Bharti’s will not  bid for VSNL and instead consolidate its existing lines of business that includes fixed and broadband services besides the cellular operations.  Mittal, has been supporting  the raising of the limit of the Foreign Direct Investments  in telecom services to 74 percent.

Bharti - AirTel is rated the India’s best cellular service operator. Bharti has a number of firsts in Indian telecom. Its push button telephones to being the first cellular service in Delhi, first private basic telephone service provider in the country, first Indian company to provide comprehensive telecom services outside India (Seychelles), fastest growing VSAT company in India and first multinational Internet service provider.

 

Broadband Bharti.

Bharti’s national long distance (NLD) service early next year and plans to  acquire the 40 million DoT customers eventually" according to S B Mittal. The company had earlier signed the license agreement to offer the NLD service in the country. Bharti has put in place 10,000 km of fibre optic network across 50 towns in the country.

The Indian Government has divided India into 21 telecom circles for providing the NLD service. These circles have been further divided into 322 long distance charging areas (LDCAs) and these LDCAs have been split into short distance charging areas (SDCAs).

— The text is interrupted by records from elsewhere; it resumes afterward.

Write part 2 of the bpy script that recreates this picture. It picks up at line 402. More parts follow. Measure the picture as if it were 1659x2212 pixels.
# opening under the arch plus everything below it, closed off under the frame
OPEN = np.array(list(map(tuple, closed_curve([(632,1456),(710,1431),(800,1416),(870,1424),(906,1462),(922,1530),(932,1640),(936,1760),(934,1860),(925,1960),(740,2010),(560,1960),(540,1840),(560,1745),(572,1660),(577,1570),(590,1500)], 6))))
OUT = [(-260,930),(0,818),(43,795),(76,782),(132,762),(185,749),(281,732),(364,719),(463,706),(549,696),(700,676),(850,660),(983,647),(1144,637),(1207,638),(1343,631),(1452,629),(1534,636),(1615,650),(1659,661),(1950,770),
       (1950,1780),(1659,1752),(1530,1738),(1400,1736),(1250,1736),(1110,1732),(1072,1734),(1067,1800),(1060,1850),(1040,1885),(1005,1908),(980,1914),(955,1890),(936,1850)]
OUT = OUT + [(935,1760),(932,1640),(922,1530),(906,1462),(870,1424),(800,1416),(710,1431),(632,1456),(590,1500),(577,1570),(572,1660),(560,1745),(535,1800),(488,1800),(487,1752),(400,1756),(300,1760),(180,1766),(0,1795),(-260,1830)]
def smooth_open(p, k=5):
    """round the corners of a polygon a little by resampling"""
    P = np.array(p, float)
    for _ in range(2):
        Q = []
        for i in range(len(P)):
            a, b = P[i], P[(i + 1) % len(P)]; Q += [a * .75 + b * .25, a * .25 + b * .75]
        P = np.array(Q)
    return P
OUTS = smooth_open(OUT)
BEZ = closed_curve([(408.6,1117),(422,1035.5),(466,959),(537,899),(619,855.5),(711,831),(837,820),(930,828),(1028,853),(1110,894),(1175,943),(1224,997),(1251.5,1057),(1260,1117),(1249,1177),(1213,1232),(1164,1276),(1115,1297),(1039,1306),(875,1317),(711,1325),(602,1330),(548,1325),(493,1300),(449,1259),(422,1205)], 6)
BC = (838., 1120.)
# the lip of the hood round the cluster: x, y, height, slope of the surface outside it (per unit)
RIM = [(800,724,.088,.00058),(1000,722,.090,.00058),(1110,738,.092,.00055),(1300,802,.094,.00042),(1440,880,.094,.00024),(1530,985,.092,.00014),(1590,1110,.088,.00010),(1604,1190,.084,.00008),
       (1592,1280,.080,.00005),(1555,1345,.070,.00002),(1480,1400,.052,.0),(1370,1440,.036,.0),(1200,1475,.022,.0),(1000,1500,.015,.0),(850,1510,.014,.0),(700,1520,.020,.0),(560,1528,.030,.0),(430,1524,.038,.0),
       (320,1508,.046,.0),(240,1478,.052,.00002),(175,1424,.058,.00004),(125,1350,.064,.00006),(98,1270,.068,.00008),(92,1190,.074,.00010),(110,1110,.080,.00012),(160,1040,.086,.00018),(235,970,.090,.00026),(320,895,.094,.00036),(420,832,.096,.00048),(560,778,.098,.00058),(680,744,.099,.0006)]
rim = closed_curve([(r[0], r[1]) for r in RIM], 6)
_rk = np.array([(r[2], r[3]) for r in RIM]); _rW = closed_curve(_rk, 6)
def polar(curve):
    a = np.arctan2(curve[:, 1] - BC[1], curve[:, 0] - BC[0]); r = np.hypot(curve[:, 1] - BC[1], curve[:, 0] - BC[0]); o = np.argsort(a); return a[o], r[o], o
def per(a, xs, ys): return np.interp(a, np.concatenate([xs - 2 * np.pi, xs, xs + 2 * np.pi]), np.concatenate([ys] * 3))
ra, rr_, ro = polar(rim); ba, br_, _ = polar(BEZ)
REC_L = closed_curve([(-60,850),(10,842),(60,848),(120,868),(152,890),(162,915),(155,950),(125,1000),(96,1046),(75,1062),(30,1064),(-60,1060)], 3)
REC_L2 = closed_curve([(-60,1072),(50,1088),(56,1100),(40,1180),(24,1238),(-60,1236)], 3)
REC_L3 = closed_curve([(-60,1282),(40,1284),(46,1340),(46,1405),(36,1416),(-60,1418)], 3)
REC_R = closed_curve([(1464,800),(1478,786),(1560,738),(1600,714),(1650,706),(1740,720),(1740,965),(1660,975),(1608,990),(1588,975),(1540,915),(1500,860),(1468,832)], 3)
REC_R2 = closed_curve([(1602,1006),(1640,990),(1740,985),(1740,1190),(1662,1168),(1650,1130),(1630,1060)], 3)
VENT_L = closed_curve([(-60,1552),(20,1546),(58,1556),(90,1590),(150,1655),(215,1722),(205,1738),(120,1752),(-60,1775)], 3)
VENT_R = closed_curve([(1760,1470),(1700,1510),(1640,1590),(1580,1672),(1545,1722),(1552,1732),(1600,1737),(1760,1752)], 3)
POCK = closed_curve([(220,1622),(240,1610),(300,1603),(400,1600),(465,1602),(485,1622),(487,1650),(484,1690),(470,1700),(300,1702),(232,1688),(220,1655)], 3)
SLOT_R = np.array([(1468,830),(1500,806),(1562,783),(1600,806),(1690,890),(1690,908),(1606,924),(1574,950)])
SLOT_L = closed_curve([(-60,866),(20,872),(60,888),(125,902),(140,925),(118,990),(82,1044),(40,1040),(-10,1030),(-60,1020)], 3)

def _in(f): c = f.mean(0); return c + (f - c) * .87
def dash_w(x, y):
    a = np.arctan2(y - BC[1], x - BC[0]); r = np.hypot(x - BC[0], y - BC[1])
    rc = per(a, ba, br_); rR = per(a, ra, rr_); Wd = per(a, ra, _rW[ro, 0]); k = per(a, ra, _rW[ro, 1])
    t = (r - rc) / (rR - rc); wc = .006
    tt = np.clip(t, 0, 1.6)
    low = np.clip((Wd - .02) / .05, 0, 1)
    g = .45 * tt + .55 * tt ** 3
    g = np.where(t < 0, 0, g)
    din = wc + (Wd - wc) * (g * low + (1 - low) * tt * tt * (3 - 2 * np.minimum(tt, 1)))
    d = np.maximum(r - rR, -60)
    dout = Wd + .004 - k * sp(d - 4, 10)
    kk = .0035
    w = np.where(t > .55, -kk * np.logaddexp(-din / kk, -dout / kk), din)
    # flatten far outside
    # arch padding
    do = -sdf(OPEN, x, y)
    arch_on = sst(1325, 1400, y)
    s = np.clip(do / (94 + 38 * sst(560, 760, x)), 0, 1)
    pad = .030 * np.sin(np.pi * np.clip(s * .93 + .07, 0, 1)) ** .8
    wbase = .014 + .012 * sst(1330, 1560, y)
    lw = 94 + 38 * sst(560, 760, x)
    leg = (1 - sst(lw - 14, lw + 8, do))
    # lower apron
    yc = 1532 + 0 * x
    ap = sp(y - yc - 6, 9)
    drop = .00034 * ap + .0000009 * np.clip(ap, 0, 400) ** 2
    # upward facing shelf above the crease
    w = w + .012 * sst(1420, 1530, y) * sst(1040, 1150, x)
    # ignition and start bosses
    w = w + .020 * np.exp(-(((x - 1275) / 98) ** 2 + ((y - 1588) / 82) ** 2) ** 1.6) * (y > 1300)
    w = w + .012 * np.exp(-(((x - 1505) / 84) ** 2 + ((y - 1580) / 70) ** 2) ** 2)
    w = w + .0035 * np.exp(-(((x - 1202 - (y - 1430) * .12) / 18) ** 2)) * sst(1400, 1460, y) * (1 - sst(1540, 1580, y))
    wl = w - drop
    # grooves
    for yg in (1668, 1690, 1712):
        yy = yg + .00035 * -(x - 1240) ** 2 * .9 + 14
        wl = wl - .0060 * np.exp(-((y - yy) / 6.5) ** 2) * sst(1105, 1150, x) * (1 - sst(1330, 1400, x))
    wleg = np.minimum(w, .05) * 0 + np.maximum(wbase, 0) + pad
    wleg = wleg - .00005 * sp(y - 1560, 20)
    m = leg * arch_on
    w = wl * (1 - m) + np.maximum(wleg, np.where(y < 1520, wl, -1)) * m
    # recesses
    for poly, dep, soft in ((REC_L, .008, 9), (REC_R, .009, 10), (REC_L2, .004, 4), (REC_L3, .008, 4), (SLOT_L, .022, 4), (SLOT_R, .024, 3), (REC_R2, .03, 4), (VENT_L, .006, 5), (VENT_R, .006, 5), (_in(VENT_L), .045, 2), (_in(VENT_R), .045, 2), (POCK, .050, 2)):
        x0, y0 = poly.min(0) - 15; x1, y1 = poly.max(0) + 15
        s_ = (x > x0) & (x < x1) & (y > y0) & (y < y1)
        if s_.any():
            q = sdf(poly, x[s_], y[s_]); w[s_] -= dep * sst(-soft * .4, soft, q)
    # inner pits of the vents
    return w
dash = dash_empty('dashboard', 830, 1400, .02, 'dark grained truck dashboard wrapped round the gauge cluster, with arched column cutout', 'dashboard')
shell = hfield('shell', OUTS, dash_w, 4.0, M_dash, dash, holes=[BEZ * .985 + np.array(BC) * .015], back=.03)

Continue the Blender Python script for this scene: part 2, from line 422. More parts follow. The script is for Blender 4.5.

Mittal says that in India only about a quarter million new subscribers are added every year, and that they plan to increase that to a million per month. In China, mobile operators attract four million new subscribers per month with a total of about 40-50 million  mobile users , a number that has exceeded that of the USA.

Moreover, it has emerged as India's largest mobile services company covering over 600 cities and with the largest international roaming service in over 47 countries and 106 networks.

Bharti is getting ready to launch long distance services across the country and it is laying optic fibre cable across 200 cities. Bharti is also putting together a $650 million undersea cable project along with its partner Singapore Telecom connecting Chennai with Singapore.

For Sunil Bharti Mittal Sunil and his brother Rakesh who started about 20 years ago selling telephones in the Parliament Buildings that Edward Lutyens designed , this has been a long and winding road selling telephones on their modest scooters to becoming the Telecom giants in India.